- _RAW DATA_

---

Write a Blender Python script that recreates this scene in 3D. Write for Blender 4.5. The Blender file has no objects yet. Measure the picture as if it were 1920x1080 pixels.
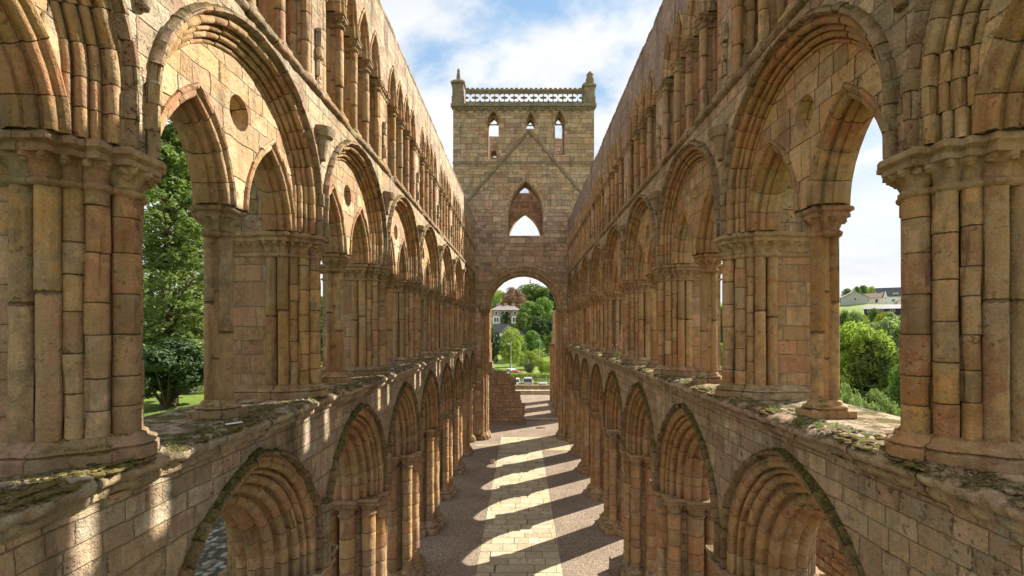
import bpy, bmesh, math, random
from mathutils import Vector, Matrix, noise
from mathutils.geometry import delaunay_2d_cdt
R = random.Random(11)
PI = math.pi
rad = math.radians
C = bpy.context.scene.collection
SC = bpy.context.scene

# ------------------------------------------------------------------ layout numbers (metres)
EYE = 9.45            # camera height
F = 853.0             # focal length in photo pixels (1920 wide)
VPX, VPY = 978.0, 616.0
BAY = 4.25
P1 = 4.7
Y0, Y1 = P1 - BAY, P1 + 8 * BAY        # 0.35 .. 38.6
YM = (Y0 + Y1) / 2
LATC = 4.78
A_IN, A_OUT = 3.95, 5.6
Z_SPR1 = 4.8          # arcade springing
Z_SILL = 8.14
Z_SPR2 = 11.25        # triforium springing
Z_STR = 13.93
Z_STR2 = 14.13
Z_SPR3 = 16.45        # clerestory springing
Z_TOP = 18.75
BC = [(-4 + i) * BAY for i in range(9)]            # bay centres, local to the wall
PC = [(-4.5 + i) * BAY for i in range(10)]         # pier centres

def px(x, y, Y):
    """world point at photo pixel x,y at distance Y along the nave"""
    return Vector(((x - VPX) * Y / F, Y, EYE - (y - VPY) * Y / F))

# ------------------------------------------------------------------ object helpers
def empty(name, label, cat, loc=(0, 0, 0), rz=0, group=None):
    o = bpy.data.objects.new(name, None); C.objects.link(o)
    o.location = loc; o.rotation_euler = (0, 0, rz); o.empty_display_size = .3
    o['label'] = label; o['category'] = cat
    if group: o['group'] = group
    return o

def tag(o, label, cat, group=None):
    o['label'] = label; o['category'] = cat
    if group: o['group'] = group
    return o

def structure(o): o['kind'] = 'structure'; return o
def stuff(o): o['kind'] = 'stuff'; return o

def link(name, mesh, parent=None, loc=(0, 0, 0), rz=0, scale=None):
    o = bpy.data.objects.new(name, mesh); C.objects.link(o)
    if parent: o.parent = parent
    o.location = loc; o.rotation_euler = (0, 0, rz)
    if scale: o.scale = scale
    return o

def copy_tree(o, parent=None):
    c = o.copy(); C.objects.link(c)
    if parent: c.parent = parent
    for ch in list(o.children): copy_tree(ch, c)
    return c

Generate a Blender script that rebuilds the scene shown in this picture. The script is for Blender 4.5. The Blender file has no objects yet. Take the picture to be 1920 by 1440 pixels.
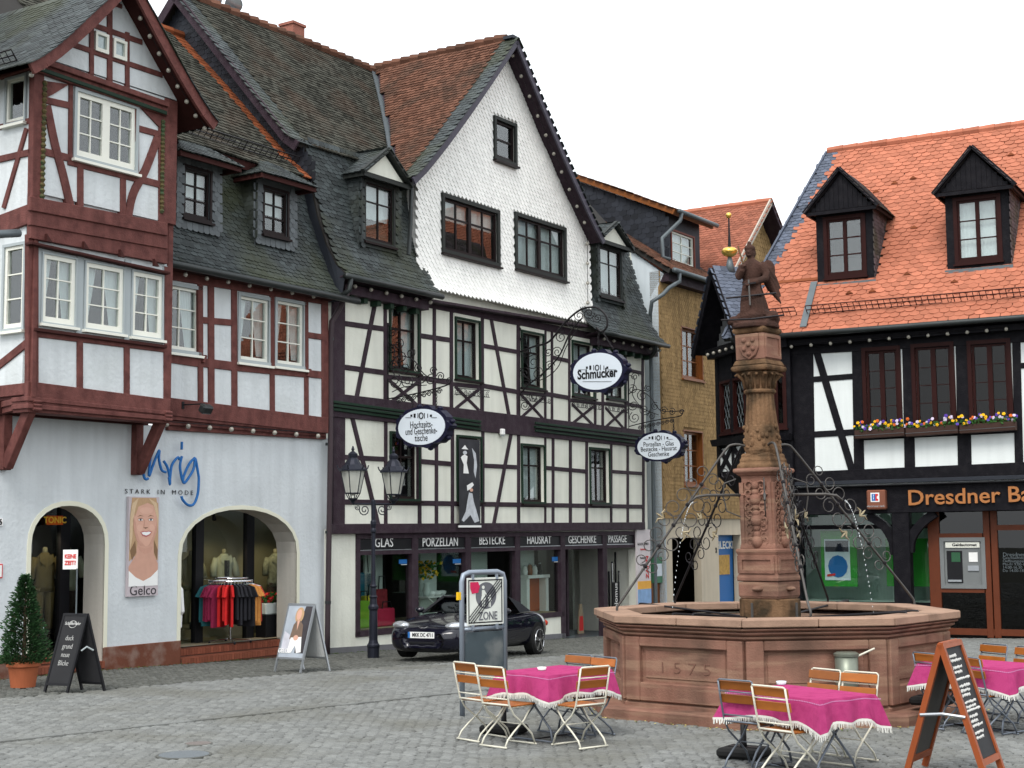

---

- _GOAL_
Repeat the material exactly as it reads, without any of its pictures.

- _OUTPUT FOR THIS TASK_
Write a Blender Python script that recreates this scene in 3D. Write for Blender 4.5. The Blender file has no objects yet. Measure the picture as if it were 1920x1080 pixels.
import bpy, bmesh, math, random
from mathutils import Vector, Matrix, noise
from mathutils.geometry import delaunay_2d_cdt
R = random.Random(11)
PI = math.pi
rad = math.radians
C = bpy.context.scene.collection
SC = bpy.context.scene

# ------------------------------------------------------------------ layout numbers (metres)
EYE = 9.45            # camera height
F = 853.0             # focal length in photo pixels (1920 wide)
VPX, VPY = 978.0, 616.0
BAY = 4.25
P1 = 4.7
Y0, Y1 = P1 - BAY, P1 + 8 * BAY        # 0.35 .. 38.6
YM = (Y0 + Y1) / 2
LATC = 4.78
A_IN, A_OUT = 3.95, 5.6
Z_SPR1 = 4.8          # arcade springing
Z_SILL = 8.14
Z_SPR2 = 11.25        # triforium springing
Z_STR = 13.93
Z_STR2 = 14.13
Z_SPR3 = 16.45        # clerestory springing
Z_TOP = 18.75
BC = [(-4 + i) * BAY for i in range(9)]            # bay centres, local to the wall
PC = [(-4.5 + i) * BAY for i in range(10)]         # pier centres

def px(x, y, Y):
    """world point at photo pixel x,y at distance Y along the nave"""
    return Vector(((x - VPX) * Y / F, Y, EYE - (y - VPY) * Y / F))

# ------------------------------------------------------------------ object helpers
def empty(name, label, cat, loc=(0, 0, 0), rz=0, group=None):
    o = bpy.data.objects.new(name, None); C.objects.link(o)
    o.location = loc; o.rotation_euler = (0, 0, rz); o.empty_display_size = .3
    o['label'] = label; o['category'] = cat
    if group: o['group'] = group
    return o

def tag(o, label, cat, group=None):
    o['label'] = label; o['category'] = cat
    if group: o['group'] = group
    return o

def structure(o): o['kind'] = 'structure'; return o
def stuff(o): o['kind'] = 'stuff'; return o

def link(name, mesh, parent=None, loc=(0, 0, 0), rz=0, scale=None):
    o = bpy.data.objects.new(name, mesh); C.objects.link(o)
    if parent: o.parent = parent
    o.location = loc; o.rotation_euler = (0, 0, rz)
    if scale: o.scale = scale
    return o

def copy_tree(o, parent=None):
    c = o.copy(); C.objects.link(c)
    if parent: c.parent = parent
    for ch in list(o.children): copy_tree(ch, c)
    return c

Generate a Blender script that rebuilds the scene shown in this picture. The script is for Blender 4.5. The Blender file has no objects yet. Take the picture to be 1920 by 1440 pixels.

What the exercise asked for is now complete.